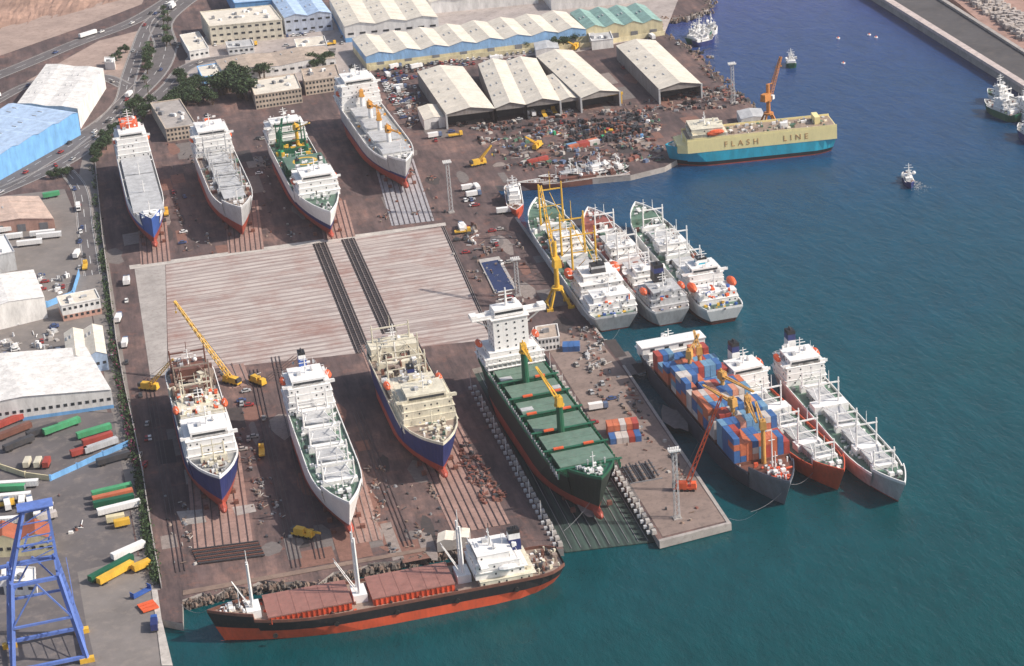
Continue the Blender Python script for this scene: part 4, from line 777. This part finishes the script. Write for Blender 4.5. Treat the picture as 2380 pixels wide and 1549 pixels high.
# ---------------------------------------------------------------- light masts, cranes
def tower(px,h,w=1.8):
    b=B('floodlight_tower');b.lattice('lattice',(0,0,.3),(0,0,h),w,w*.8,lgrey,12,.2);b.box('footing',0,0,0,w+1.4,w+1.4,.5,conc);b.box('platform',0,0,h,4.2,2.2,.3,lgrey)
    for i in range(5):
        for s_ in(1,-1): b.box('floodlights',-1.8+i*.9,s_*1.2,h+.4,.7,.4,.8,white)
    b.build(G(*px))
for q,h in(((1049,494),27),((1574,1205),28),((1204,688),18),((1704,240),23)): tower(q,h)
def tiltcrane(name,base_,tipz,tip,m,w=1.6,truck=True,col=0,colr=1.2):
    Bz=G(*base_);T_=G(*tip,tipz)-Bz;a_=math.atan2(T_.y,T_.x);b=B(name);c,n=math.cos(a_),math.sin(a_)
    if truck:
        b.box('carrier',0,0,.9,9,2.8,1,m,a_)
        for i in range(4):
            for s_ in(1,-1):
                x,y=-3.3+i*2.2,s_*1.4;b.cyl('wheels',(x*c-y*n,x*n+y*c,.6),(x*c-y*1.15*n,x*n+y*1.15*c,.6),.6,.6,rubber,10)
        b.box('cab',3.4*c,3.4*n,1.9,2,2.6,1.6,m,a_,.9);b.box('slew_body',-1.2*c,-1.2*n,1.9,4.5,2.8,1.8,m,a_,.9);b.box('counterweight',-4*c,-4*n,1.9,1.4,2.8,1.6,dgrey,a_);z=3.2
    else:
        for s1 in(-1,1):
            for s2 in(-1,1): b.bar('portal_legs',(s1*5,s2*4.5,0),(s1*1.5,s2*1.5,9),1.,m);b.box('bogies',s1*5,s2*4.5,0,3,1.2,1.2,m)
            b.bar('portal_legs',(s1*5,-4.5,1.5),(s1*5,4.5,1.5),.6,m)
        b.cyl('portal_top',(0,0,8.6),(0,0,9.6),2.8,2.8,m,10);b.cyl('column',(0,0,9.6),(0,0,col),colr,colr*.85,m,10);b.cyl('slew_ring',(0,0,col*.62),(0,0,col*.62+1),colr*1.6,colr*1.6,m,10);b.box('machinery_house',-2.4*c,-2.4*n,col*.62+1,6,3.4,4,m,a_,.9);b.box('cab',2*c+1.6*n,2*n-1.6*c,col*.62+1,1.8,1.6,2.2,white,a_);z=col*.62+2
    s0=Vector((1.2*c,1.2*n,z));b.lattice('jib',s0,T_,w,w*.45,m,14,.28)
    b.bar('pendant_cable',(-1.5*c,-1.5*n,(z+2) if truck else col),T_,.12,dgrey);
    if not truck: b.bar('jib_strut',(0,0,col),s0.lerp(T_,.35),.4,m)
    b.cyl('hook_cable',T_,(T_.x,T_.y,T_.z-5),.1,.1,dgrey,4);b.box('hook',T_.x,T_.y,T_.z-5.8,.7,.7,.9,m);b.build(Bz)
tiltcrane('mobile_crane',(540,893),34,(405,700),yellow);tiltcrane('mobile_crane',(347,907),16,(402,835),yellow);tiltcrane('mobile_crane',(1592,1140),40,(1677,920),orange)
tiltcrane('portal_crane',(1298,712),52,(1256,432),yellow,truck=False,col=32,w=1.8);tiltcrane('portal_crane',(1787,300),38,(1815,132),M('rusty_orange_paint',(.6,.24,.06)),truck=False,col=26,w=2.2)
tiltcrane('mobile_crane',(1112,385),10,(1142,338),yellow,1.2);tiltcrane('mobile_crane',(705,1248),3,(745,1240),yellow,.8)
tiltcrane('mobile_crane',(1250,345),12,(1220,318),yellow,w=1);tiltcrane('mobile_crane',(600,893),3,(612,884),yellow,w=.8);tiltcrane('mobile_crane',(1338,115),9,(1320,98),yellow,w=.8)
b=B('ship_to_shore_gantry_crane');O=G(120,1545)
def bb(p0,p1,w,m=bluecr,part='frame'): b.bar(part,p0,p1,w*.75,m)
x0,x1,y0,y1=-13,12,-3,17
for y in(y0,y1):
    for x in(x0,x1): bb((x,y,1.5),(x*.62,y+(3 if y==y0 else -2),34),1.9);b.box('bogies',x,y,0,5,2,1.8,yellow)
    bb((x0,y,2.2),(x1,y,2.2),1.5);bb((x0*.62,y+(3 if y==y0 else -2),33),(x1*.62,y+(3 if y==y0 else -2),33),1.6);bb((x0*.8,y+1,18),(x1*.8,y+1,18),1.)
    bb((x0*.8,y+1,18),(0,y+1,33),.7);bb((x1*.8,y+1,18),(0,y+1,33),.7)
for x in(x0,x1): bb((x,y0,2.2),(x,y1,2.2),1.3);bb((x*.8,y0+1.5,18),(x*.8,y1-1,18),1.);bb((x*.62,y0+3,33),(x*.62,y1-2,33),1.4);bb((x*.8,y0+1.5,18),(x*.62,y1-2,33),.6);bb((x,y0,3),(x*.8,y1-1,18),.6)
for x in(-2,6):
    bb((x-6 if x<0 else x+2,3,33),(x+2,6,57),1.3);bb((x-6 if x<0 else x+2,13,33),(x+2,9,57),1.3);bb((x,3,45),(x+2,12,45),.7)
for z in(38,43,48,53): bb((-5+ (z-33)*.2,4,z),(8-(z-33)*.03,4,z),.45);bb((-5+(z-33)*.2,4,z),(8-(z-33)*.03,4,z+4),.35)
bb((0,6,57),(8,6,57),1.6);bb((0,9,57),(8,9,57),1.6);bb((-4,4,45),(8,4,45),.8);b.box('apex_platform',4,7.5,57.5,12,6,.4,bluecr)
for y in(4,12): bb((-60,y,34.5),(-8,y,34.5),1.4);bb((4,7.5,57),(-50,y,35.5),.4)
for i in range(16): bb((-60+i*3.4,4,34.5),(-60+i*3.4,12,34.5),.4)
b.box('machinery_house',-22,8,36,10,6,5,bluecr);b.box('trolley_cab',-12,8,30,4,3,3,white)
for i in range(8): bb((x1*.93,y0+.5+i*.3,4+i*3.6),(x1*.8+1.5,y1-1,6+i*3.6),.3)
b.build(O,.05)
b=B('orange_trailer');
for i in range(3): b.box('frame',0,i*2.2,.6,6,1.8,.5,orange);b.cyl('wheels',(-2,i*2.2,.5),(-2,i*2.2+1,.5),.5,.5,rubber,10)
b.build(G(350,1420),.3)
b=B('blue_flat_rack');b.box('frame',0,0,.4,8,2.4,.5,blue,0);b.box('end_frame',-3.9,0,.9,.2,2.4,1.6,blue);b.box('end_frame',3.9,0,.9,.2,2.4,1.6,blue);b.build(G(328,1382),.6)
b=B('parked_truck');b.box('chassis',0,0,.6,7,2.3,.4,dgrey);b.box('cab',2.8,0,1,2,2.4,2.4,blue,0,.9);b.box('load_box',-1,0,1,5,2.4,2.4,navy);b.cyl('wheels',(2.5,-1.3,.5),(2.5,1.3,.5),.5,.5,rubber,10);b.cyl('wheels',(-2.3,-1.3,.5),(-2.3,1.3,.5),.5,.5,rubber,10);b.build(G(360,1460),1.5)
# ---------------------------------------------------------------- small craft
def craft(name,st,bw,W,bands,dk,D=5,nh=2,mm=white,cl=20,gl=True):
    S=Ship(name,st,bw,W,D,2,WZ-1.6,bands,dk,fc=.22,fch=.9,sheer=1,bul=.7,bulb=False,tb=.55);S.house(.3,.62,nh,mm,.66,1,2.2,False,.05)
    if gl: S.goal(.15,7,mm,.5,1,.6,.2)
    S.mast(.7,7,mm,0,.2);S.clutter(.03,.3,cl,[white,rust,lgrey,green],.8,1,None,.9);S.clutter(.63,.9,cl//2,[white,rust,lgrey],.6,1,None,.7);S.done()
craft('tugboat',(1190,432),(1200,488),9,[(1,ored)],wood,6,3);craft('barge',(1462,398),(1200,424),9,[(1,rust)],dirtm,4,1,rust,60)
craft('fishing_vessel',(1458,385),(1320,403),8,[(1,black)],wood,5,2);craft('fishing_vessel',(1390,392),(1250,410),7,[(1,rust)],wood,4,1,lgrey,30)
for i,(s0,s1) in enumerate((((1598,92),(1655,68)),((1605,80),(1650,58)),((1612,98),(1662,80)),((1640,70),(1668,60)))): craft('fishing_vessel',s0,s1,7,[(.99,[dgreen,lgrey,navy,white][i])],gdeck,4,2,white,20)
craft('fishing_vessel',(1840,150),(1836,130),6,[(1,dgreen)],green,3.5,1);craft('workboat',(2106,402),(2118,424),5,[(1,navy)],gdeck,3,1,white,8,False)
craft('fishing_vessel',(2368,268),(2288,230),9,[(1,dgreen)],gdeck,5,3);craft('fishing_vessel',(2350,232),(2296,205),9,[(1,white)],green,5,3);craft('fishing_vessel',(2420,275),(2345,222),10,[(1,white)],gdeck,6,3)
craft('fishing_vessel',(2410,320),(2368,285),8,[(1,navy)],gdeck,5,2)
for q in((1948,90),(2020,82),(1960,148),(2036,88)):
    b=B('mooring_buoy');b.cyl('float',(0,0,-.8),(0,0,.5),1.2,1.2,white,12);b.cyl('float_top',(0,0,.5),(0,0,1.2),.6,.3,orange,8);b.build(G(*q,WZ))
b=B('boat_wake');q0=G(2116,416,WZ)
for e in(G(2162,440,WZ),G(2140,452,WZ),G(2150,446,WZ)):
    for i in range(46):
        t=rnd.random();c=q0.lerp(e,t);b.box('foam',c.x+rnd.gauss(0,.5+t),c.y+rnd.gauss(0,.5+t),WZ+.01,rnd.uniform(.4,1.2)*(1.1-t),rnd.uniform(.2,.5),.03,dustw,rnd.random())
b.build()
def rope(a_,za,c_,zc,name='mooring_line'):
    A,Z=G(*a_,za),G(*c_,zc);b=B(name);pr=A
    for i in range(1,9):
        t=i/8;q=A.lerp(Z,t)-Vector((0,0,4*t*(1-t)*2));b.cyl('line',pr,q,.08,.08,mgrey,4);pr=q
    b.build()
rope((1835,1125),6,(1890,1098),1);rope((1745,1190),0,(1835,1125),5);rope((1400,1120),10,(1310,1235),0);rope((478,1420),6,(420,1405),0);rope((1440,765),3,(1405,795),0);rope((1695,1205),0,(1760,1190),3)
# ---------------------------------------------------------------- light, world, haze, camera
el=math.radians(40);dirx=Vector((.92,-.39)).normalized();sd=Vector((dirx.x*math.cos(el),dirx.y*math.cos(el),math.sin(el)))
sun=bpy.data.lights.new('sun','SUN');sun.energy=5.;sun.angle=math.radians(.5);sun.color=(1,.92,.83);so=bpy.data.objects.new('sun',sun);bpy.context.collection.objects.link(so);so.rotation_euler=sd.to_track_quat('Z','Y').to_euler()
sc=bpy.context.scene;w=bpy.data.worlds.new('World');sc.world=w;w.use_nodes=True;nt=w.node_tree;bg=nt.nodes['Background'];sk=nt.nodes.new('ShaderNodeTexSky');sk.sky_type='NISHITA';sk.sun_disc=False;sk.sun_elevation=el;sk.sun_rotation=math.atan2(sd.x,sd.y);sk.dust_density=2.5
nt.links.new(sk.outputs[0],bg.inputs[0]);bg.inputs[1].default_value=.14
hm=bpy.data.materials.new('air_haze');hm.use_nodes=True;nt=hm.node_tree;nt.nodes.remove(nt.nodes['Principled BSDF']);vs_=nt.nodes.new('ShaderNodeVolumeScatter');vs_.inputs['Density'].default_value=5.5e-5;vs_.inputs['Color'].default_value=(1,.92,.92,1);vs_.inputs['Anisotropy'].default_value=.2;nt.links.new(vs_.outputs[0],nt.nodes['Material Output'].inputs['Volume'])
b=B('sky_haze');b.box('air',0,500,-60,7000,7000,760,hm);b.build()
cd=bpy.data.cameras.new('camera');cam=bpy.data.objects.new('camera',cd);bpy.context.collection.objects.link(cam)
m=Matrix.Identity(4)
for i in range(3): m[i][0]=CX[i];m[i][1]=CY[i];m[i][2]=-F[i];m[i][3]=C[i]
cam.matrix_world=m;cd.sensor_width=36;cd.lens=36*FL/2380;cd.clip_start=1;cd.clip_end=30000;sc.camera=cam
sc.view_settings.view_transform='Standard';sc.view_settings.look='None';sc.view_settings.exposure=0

==

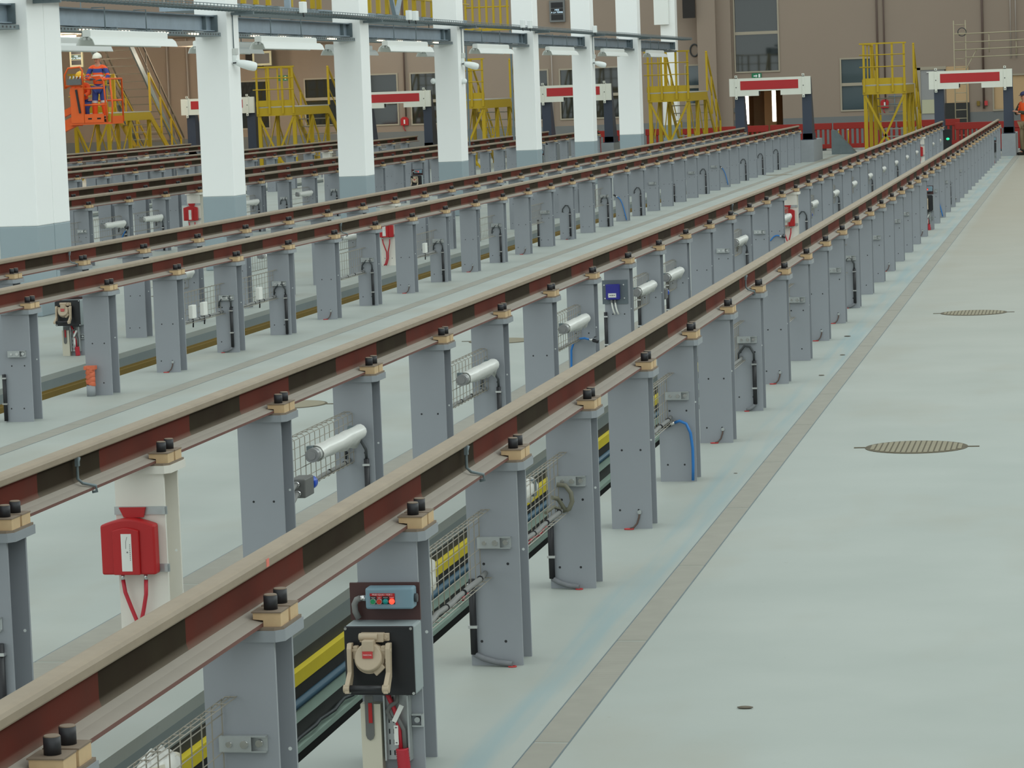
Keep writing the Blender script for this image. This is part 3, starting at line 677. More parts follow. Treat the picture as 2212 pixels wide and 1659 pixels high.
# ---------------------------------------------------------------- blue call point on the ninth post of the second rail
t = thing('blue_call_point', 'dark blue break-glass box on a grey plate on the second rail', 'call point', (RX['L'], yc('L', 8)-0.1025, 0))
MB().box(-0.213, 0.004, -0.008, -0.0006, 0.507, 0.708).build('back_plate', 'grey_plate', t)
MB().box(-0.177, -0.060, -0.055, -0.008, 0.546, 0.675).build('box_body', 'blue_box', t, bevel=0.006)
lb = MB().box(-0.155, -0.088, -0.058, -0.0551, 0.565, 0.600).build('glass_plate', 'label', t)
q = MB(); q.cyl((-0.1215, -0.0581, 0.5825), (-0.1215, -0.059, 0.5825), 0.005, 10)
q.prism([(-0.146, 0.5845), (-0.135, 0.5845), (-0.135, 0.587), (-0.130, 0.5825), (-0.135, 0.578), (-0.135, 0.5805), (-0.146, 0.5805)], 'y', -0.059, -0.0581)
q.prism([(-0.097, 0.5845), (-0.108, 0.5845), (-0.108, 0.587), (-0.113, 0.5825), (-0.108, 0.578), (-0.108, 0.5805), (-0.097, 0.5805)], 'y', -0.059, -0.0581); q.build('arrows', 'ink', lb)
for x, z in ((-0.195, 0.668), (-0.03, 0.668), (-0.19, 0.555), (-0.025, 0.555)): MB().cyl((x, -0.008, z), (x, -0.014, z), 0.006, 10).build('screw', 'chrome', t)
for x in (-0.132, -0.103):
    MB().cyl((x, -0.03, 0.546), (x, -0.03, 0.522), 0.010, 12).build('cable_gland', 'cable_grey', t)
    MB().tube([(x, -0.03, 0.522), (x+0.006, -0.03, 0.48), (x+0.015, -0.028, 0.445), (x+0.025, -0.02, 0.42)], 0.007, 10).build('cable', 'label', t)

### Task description
Return the lines from the line with "Keep writing the" through the line with "10).build('cable', 'label', t)", inclusive, exactly as they stand, and nothing else.

### Answer for this exercise
Keep writing the Blender script for this image. This is part 3, starting at line 677. More parts follow. Treat the picture as 2212 pixels wide and 1659 pixels high.
# ---------------------------------------------------------------- blue call point on the ninth post of the second rail
t = thing('blue_call_point', 'dark blue break-glass box on a grey plate on the second rail', 'call point', (RX['L'], yc('L', 8)-0.1025, 0))
MB().box(-0.213, 0.004, -0.008, -0.0006, 0.507, 0.708).build('back_plate', 'grey_plate', t)
MB().box(-0.177, -0.060, -0.055, -0.008, 0.546, 0.675).build('box_body', 'blue_box', t, bevel=0.006)
lb = MB().box(-0.155, -0.088, -0.058, -0.0551, 0.565, 0.600).build('glass_plate', 'label', t)
q = MB(); q.cyl((-0.1215, -0.0581, 0.5825), (-0.1215, -0.059, 0.5825), 0.005, 10)
q.prism([(-0.146, 0.5845), (-0.135, 0.5845), (-0.135, 0.587), (-0.130, 0.5825), (-0.135, 0.578), (-0.135, 0.5805), (-0.146, 0.5805)], 'y', -0.059, -0.0581)
q.prism([(-0.097, 0.5845), (-0.108, 0.5845), (-0.108, 0.587), (-0.113, 0.5825), (-0.108, 0.578), (-0.108, 0.5805), (-0.097, 0.5805)], 'y', -0.059, -0.0581); q.build('arrows', 'ink', lb)
for x, z in ((-0.195, 0.668), (-0.03, 0.668), (-0.19, 0.555), (-0.025, 0.555)): MB().cyl((x, -0.008, z), (x, -0.014, z), 0.006, 10).build('screw', 'chrome', t)
for x in (-0.132, -0.103):
    MB().cyl((x, -0.03, 0.546), (x, -0.03, 0.522), 0.010, 12).build('cable_gland', 'cable_grey', t)
    MB().tube([(x, -0.03, 0.522), (x+0.006, -0.03, 0.48), (x+0.015, -0.028, 0.445), (x+0.025, -0.02, 0.42)], 0.007, 10).build('cable', 'label', t)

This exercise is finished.